Дорогие учащиеся шестого класса средней школы, перед вами образец неверного использования «ни» вместо «не», двойная ошибка в использовании стандартной языковой конструкции. В качестве зеркальных примеров – неправильное использование «не» в других стихах Кобылинского: «Где не ступи, фантазии души…», «Как бы трудно то не довелось…».
А вот отличный образец безграмотного применения глагола «гоним», когда автор хотел сказать «мы стремимся, спешим», а в итоге гонит неизвестно кого в разнообразные места:
«Думается: вечны…
Гоним, веселясь,
В тяжбы, судьбы, встречи,
В рассчастливый час».
«И душу поднимал, Сизифу точно». Дорогие школьники, по-русски нужно говорить: «точно Сизиф» или «подобно Сизифу», вас этому учили в седьмом классе. Вас, но не Кобылинского…
Порой автор «Дождливой площади» пытается блеснуть словотворчеством – тогда являются на свет новообразования типа «сосестриченька», «заблудья», «даденной», а яркие образы рождают благоговейный ужас профессиональных филологов: «увеличенный взгляд», «очки почти в семьсот раз зрячие», «бездомный щен», «óстрии лени и бдений», «практицизма близь»… Невооружённым, совсем не увеличенным взглядом видна кропотливая работа Кобылинского над рифмой: «жизнь–жить», «пришло–пошло», «вновь–новь» – налицо почерк большого… графомана.

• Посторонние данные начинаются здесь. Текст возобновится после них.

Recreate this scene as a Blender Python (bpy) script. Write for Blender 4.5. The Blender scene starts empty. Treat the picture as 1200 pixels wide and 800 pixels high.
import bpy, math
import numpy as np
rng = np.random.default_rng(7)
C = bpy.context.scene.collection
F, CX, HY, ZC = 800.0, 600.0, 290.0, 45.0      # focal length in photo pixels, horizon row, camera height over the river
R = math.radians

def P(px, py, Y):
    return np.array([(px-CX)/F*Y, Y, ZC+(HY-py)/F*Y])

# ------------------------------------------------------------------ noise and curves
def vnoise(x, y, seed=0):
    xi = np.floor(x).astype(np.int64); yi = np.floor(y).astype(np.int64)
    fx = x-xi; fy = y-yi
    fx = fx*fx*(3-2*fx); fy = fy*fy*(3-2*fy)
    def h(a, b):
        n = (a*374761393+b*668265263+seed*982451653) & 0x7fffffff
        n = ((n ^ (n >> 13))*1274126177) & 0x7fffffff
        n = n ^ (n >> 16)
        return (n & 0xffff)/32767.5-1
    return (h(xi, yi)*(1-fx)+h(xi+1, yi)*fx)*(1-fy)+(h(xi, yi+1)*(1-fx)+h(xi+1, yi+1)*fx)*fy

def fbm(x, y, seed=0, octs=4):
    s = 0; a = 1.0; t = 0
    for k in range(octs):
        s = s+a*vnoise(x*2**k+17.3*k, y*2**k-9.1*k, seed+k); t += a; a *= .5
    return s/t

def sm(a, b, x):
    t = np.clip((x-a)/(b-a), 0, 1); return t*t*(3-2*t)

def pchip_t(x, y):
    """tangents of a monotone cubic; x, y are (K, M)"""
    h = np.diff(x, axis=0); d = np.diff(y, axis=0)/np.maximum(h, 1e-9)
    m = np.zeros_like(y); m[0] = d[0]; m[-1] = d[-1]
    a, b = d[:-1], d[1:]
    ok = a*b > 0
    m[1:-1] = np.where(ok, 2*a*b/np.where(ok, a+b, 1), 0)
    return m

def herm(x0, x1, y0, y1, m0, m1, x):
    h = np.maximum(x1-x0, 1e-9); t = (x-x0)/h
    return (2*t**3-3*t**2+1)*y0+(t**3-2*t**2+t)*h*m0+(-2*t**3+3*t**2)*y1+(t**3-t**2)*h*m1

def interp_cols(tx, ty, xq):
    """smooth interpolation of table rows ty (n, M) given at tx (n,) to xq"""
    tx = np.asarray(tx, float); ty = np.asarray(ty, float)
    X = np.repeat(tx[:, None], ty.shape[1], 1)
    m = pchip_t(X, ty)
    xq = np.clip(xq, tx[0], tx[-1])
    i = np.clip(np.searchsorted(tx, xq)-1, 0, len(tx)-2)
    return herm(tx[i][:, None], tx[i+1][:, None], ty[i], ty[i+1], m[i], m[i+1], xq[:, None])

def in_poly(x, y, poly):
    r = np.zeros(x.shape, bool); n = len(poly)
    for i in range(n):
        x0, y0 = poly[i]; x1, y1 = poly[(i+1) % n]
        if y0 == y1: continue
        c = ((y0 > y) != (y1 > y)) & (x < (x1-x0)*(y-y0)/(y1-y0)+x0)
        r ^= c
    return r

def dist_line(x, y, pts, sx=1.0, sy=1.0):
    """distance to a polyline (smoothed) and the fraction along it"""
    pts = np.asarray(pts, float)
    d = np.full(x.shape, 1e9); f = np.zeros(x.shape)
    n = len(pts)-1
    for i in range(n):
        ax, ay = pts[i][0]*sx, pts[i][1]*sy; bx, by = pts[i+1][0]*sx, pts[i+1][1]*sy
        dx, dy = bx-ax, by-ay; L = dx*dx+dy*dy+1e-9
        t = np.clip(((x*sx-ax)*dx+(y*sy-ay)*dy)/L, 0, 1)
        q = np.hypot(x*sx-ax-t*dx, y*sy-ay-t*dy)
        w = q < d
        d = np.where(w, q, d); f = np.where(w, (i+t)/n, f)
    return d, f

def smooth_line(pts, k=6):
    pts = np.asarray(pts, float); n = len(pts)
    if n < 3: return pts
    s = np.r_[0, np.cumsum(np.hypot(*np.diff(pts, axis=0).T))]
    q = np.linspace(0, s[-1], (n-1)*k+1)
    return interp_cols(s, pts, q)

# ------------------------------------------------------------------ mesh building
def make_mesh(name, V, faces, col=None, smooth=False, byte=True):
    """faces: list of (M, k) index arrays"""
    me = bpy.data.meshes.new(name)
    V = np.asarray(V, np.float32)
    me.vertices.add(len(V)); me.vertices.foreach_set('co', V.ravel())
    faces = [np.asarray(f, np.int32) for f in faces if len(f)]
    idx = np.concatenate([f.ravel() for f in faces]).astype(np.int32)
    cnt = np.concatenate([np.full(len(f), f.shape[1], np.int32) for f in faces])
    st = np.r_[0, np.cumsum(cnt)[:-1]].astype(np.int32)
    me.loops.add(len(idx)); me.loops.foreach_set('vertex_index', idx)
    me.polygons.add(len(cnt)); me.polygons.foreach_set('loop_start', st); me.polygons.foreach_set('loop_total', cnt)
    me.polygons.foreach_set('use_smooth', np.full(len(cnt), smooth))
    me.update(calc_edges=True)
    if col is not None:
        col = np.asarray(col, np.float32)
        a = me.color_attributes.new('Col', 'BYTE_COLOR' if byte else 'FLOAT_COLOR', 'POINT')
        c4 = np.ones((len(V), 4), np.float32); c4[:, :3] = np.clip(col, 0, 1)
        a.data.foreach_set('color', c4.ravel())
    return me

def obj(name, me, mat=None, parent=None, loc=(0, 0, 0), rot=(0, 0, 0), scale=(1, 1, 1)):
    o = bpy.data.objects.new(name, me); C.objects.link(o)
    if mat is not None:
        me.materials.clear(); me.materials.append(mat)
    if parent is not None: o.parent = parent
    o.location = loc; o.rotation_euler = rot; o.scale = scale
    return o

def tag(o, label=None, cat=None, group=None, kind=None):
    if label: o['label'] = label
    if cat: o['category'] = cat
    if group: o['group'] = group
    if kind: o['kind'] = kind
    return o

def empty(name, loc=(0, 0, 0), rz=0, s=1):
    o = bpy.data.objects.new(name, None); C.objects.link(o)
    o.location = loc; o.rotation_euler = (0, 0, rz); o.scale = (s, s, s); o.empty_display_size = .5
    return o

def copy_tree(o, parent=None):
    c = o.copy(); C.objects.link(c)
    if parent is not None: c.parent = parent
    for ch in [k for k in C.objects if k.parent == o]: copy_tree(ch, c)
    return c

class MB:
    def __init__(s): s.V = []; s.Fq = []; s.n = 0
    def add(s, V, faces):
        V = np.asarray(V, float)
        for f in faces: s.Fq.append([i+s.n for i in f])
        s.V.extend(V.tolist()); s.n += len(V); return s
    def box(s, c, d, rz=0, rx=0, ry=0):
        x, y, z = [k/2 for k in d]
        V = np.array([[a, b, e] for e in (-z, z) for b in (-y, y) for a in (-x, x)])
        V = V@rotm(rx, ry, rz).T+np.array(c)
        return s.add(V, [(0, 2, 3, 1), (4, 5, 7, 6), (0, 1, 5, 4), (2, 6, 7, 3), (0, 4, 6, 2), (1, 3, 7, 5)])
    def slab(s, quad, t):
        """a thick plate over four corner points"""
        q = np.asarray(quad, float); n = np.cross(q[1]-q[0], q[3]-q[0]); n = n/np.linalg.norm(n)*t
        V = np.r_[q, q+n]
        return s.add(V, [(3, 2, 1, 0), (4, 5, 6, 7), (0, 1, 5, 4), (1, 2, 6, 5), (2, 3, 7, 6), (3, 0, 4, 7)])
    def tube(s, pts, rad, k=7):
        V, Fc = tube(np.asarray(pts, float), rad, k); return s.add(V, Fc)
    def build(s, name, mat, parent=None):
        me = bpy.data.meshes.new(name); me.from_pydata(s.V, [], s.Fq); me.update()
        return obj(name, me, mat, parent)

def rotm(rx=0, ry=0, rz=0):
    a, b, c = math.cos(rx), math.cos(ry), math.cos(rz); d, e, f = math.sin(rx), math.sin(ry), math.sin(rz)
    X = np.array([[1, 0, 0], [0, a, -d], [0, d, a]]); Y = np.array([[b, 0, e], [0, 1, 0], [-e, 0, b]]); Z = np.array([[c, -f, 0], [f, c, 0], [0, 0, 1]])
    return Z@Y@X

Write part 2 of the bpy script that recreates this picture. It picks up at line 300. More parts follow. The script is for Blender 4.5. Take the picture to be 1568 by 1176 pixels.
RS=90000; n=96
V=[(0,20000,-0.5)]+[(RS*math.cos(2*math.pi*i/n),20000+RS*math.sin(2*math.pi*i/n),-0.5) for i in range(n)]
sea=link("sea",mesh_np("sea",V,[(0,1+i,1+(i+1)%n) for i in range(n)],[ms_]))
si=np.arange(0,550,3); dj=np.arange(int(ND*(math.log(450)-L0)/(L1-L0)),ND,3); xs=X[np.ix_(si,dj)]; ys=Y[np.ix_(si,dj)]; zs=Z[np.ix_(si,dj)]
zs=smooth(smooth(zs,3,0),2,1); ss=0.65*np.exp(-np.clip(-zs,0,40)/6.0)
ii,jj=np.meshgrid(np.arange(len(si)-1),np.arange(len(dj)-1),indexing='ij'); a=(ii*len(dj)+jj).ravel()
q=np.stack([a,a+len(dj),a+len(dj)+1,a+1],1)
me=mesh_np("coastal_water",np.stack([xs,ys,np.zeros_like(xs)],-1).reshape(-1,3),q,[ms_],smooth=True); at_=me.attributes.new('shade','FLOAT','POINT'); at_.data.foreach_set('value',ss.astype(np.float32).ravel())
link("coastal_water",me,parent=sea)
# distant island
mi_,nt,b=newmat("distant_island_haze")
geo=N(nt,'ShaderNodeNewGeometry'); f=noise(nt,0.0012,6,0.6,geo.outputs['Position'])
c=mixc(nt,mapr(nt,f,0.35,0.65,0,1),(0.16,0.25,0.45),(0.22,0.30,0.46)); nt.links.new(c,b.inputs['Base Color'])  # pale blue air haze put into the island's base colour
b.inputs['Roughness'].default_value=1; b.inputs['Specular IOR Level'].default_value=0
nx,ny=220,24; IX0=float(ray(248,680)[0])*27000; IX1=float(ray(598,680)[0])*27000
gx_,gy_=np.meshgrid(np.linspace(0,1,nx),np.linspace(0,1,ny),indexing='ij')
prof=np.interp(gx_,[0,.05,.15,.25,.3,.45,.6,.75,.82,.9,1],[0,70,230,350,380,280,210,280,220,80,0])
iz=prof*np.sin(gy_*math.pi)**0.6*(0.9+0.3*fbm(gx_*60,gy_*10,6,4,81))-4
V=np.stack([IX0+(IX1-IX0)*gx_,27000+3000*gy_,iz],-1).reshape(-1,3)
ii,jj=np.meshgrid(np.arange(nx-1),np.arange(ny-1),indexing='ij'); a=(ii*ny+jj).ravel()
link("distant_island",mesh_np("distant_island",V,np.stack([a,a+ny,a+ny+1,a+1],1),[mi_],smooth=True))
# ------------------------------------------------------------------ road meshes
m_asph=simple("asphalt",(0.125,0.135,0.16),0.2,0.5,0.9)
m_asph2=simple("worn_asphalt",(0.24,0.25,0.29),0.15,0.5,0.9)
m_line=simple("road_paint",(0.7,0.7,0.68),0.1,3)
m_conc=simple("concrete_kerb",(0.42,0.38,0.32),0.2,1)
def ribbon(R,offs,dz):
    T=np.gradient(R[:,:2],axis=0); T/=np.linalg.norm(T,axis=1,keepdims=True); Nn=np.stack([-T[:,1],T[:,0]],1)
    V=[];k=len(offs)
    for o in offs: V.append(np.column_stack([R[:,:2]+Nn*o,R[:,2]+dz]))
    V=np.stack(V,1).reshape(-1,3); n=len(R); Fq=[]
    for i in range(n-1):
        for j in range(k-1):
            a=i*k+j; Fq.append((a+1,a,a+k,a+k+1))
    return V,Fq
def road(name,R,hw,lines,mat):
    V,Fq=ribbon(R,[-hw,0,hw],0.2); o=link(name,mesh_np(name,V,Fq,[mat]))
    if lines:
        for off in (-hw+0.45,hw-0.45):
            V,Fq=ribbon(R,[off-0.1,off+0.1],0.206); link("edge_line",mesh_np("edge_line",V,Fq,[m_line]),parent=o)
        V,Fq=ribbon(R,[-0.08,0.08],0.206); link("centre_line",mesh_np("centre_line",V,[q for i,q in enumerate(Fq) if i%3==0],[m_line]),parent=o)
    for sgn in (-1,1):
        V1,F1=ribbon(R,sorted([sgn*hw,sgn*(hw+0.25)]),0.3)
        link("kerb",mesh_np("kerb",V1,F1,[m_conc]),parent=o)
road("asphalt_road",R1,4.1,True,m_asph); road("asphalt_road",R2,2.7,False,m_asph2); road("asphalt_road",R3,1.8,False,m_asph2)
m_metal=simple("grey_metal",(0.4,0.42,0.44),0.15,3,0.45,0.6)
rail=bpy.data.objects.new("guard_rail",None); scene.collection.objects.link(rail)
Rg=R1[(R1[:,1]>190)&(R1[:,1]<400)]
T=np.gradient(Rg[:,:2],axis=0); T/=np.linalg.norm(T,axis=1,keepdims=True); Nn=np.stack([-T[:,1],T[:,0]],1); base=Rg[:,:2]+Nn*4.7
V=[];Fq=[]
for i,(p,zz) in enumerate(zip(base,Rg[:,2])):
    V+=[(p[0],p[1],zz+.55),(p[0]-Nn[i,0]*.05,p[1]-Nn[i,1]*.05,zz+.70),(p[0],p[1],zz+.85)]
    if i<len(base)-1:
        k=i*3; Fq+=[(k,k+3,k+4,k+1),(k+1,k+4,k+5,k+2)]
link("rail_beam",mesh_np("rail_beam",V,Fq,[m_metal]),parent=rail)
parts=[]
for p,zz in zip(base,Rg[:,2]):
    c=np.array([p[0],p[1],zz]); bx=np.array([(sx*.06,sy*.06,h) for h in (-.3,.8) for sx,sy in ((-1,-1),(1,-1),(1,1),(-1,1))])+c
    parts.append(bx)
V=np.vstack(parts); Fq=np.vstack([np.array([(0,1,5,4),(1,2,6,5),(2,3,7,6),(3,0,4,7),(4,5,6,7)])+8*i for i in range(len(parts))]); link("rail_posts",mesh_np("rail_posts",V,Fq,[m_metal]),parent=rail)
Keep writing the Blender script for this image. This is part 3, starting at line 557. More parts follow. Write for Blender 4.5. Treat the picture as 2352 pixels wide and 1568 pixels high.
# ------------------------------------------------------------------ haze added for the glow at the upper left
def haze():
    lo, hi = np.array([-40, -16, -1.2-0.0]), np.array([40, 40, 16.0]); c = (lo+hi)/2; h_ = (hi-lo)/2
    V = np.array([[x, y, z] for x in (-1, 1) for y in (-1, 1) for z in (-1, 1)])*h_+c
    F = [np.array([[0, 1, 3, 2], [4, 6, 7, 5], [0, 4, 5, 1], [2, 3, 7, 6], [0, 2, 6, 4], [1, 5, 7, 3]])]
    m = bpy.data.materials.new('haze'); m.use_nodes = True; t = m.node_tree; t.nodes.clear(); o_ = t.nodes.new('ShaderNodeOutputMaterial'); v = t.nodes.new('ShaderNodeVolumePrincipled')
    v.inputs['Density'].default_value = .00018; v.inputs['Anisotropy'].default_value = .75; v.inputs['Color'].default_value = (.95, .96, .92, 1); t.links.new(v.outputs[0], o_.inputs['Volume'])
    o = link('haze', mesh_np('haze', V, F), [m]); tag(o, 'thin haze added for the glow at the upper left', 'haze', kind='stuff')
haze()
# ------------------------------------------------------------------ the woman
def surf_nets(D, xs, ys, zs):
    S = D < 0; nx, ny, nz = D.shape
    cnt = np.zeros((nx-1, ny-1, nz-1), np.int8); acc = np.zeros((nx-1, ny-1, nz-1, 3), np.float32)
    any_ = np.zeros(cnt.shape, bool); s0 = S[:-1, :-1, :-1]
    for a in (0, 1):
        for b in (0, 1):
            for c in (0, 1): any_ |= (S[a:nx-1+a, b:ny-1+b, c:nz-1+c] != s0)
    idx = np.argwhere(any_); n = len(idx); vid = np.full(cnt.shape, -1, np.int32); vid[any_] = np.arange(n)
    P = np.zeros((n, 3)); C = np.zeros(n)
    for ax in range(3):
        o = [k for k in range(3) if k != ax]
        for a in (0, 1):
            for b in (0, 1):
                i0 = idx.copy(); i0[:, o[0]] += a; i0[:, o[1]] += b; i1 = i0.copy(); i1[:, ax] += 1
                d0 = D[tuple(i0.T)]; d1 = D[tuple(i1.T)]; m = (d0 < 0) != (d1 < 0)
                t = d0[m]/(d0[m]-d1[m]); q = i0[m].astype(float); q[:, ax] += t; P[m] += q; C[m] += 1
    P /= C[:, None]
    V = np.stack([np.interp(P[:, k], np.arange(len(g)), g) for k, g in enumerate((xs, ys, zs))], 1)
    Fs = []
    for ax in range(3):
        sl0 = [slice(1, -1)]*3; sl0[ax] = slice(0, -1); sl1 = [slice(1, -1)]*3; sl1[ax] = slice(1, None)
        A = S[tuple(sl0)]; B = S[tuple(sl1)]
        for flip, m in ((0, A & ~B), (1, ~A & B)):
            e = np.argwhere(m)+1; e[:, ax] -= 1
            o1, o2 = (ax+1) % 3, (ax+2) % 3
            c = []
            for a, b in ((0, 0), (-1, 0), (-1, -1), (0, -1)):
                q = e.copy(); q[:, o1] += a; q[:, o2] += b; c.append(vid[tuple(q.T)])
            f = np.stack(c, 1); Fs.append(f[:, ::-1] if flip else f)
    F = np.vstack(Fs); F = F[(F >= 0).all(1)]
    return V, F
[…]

«Не пугайте юных лебедей», – пишет заботливый плагиатор, словно бы не зная классического: «Не стреляйте в белых лебедей» (Борис Васильев).
«И уж не благостная весть» – с таким утверждением Кобылинского не поспоришь, уж благой вестью не является, хотя… для кого-то и лягушка – царевна. Одно воодушевляет – сам автор утверждает, что изменил характер своей ползучести: «Я не такой уж, как прежде».
Интересную классификацию друзей находим мы в таких строках Кобылинского:
«Всё до конца несу друзьям,
Любимым мной и нелюбимым».
Учащиеся шестых классов пусть сами найдут грамматическую ошибку во второй строке, я же отмечу глубокий философский смысл «нелюбимых друзей», с которыми автор вынужден поддерживать близкие отношения, преодолевая отвращение и мысленно матерясь при каждой встрече. Наверно, таким нелюбимым, падшим друзьям Кобылинский посвятил следующие строки:
«Паденья друга, как подъёмы вверх,
Где задыхаешься от воли с честью,
Где каждый первородный грех
Идёт не к нам в гримасах кровной мести».
Тут, правда, неувязочка вышла: неясно, кто испытывает подъём: то ли друг, то ли сам автор, впечатлённый дружеским падением.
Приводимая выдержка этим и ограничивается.